Une fois de plus, le Haut Conseil appelle en outre à ce que soit enfin appliquée la loi de 2001 en matière d’éducation à la sexualité prévoyant trois séances annuelles, et à ce que celles-ci comprennent un module de prévention sur le porno et la marchandisation de la sexualité.
Ces travaux ont été remis ce mercredi 27 septembre après-midi à la ministre chargée de l’Egalité, Bérangère Couillard, qui a salué un rapport qui «ouvre les consciences», et s’est dite décidée à s’attaquer «frontalement» aux violences dans l’industrie pornographique.
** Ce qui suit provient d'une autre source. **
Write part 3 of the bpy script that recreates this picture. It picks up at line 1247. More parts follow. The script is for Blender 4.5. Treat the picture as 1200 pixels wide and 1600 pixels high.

Pour ce faire, la ministre a annoncé la création d’un groupe de travail interministériel, impliquant les ministères de l’Intérieur, de la Justice, du Travail, de la Culture et du Numérique, qui devrait rendre ses conclusions «au printemps 2024», afin de déterminer, entre autres, la meilleure manière d’obtenir la suppression des contenus problématiques. Interpellée sur la piste d’une extension des compétences de Pharos, Bérangère Couillard a dit s’interroger sur sa «pertinence», au vu de ses «limites» observées aujourd’hui.
Mis à jour le 27 septembre à 15h30 : dernier paragraphe sur la remise des travaux.